## SET TASK
Output the full material exactly as it appears here.

## LISTING
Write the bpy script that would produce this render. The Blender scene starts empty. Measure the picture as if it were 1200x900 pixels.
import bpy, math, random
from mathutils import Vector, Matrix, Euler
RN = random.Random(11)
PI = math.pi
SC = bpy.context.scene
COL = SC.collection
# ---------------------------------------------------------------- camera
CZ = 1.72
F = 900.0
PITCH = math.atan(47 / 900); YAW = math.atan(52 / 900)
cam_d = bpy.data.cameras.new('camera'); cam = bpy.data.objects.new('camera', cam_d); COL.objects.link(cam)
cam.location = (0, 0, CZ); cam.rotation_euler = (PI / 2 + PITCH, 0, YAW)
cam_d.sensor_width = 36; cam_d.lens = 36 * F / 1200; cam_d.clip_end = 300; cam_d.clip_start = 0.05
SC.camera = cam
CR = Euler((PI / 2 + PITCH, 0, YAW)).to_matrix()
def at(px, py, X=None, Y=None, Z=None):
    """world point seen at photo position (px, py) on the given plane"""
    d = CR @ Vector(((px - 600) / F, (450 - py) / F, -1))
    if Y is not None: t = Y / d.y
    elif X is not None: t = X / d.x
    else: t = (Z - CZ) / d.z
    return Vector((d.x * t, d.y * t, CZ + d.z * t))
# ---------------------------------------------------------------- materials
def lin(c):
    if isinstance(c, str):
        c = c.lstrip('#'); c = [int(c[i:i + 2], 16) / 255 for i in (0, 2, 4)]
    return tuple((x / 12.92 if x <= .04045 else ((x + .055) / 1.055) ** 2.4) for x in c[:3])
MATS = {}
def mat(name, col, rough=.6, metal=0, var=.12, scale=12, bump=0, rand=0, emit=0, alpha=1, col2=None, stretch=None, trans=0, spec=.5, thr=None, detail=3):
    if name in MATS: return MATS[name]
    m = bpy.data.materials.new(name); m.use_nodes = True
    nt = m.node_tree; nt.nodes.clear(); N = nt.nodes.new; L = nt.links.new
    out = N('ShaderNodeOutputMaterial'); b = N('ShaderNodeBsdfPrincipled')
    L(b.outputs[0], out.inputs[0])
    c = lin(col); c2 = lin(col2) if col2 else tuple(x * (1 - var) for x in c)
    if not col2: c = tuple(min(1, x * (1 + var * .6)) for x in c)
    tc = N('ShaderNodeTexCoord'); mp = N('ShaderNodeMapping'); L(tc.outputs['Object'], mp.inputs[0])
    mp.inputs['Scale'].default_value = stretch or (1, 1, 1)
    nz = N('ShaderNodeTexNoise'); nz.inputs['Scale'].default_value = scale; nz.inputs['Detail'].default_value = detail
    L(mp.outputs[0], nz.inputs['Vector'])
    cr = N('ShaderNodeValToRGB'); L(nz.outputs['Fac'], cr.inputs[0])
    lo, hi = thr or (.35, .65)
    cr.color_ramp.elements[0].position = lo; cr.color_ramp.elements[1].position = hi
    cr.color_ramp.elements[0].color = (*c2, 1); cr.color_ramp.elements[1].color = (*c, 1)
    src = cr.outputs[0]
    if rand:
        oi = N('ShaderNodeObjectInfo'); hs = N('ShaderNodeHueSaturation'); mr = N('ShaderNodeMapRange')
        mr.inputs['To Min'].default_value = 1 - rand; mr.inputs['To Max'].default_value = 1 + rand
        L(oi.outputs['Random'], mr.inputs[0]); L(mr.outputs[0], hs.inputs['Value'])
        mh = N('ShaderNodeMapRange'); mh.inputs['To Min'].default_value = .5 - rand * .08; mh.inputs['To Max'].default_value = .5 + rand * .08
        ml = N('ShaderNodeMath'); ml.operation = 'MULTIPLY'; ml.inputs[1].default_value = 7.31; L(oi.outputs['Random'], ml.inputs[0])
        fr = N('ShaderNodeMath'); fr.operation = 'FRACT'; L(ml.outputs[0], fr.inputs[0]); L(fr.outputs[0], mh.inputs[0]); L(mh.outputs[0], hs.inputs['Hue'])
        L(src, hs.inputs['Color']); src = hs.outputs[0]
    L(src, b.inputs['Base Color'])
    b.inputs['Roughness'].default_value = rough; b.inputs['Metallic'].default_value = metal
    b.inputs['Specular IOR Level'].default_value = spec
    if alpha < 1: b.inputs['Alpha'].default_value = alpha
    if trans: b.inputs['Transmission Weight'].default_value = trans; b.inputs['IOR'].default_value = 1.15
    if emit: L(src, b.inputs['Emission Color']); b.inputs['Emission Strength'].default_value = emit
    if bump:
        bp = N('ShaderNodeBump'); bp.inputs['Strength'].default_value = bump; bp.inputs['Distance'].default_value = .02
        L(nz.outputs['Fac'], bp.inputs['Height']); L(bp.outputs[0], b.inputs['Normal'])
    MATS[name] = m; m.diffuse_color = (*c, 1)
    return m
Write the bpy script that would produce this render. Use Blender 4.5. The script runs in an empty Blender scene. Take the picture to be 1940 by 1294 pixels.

## THE SOLUTION
Write the bpy script that would produce this render. The Blender scene starts empty. Measure the picture as if it were 1200x900 pixels.
import bpy, math, random
from mathutils import Vector, Matrix, Euler
RN = random.Random(11)
PI = math.pi
SC = bpy.context.scene
COL = SC.collection
# ---------------------------------------------------------------- camera
CZ = 1.72
F = 900.0
PITCH = math.atan(47 / 900); YAW = math.atan(52 / 900)
cam_d = bpy.data.cameras.new('camera'); cam = bpy.data.objects.new('camera', cam_d); COL.objects.link(cam)
cam.location = (0, 0, CZ); cam.rotation_euler = (PI / 2 + PITCH, 0, YAW)
cam_d.sensor_width = 36; cam_d.lens = 36 * F / 1200; cam_d.clip_end = 300; cam_d.clip_start = 0.05
SC.camera = cam
CR = Euler((PI / 2 + PITCH, 0, YAW)).to_matrix()
def at(px, py, X=None, Y=None, Z=None):
    """world point seen at photo position (px, py) on the given plane"""
    d = CR @ Vector(((px - 600) / F, (450 - py) / F, -1))
    if Y is not None: t = Y / d.y
    elif X is not None: t = X / d.x
    else: t = (Z - CZ) / d.z
    return Vector((d.x * t, d.y * t, CZ + d.z * t))
# ---------------------------------------------------------------- materials
def lin(c):
    if isinstance(c, str):
        c = c.lstrip('#'); c = [int(c[i:i + 2], 16) / 255 for i in (0, 2, 4)]
    return tuple((x / 12.92 if x <= .04045 else ((x + .055) / 1.055) ** 2.4) for x in c[:3])
MATS = {}
def mat(name, col, rough=.6, metal=0, var=.12, scale=12, bump=0, rand=0, emit=0, alpha=1, col2=None, stretch=None, trans=0, spec=.5, thr=None, detail=3):
    if name in MATS: return MATS[name]
    m = bpy.data.materials.new(name); m.use_nodes = True
    nt = m.node_tree; nt.nodes.clear(); N = nt.nodes.new; L = nt.links.new
    out = N('ShaderNodeOutputMaterial'); b = N('ShaderNodeBsdfPrincipled')
    L(b.outputs[0], out.inputs[0])
    c = lin(col); c2 = lin(col2) if col2 else tuple(x * (1 - var) for x in c)
    if not col2: c = tuple(min(1, x * (1 + var * .6)) for x in c)
    tc = N('ShaderNodeTexCoord'); mp = N('ShaderNodeMapping'); L(tc.outputs['Object'], mp.inputs[0])
    mp.inputs['Scale'].default_value = stretch or (1, 1, 1)
    nz = N('ShaderNodeTexNoise'); nz.inputs['Scale'].default_value = scale; nz.inputs['Detail'].default_value = detail
    L(mp.outputs[0], nz.inputs['Vector'])
    cr = N('ShaderNodeValToRGB'); L(nz.outputs['Fac'], cr.inputs[0])
    lo, hi = thr or (.35, .65)
    cr.color_ramp.elements[0].position = lo; cr.color_ramp.elements[1].position = hi
    cr.color_ramp.elements[0].color = (*c2, 1); cr.color_ramp.elements[1].color = (*c, 1)
    src = cr.outputs[0]
    if rand:
        oi = N('ShaderNodeObjectInfo'); hs = N('ShaderNodeHueSaturation'); mr = N('ShaderNodeMapRange')
        mr.inputs['To Min'].default_value = 1 - rand; mr.inputs['To Max'].default_value = 1 + rand
        L(oi.outputs['Random'], mr.inputs[0]); L(mr.outputs[0], hs.inputs['Value'])
        mh = N('ShaderNodeMapRange'); mh.inputs['To Min'].default_value = .5 - rand * .08; mh.inputs['To Max'].default_value = .5 + rand * .08
        ml = N('ShaderNodeMath'); ml.operation = 'MULTIPLY'; ml.inputs[1].default_value = 7.31; L(oi.outputs['Random'], ml.inputs[0])
        fr = N('ShaderNodeMath'); fr.operation = 'FRACT'; L(ml.outputs[0], fr.inputs[0]); L(fr.outputs[0], mh.inputs[0]); L(mh.outputs[0], hs.inputs['Hue'])
        L(src, hs.inputs['Color']); src = hs.outputs[0]
    L(src, b.inputs['Base Color'])
    b.inputs['Roughness'].default_value = rough; b.inputs['Metallic'].default_value = metal
    b.inputs['Specular IOR Level'].default_value = spec
    if alpha < 1: b.inputs['Alpha'].default_value = alpha
    if trans: b.inputs['Transmission Weight'].default_value = trans; b.inputs['IOR'].default_value = 1.15
    if emit: L(src, b.inputs['Emission Color']); b.inputs['Emission Strength'].default_value = emit
    if bump:
        bp = N('ShaderNodeBump'); bp.inputs['Strength'].default_value = bump; bp.inputs['Distance'].default_value = .02
        L(nz.outputs['Fac'], bp.inputs['Height']); L(bp.outputs[0], b.inputs['Normal'])
    MATS[name] = m; m.diffuse_color = (*c, 1)
    return m
Write the bpy script that would produce this render. Use Blender 4.5. The script runs in an empty Blender scene. Take the picture to be 1940 by 1294 pixels.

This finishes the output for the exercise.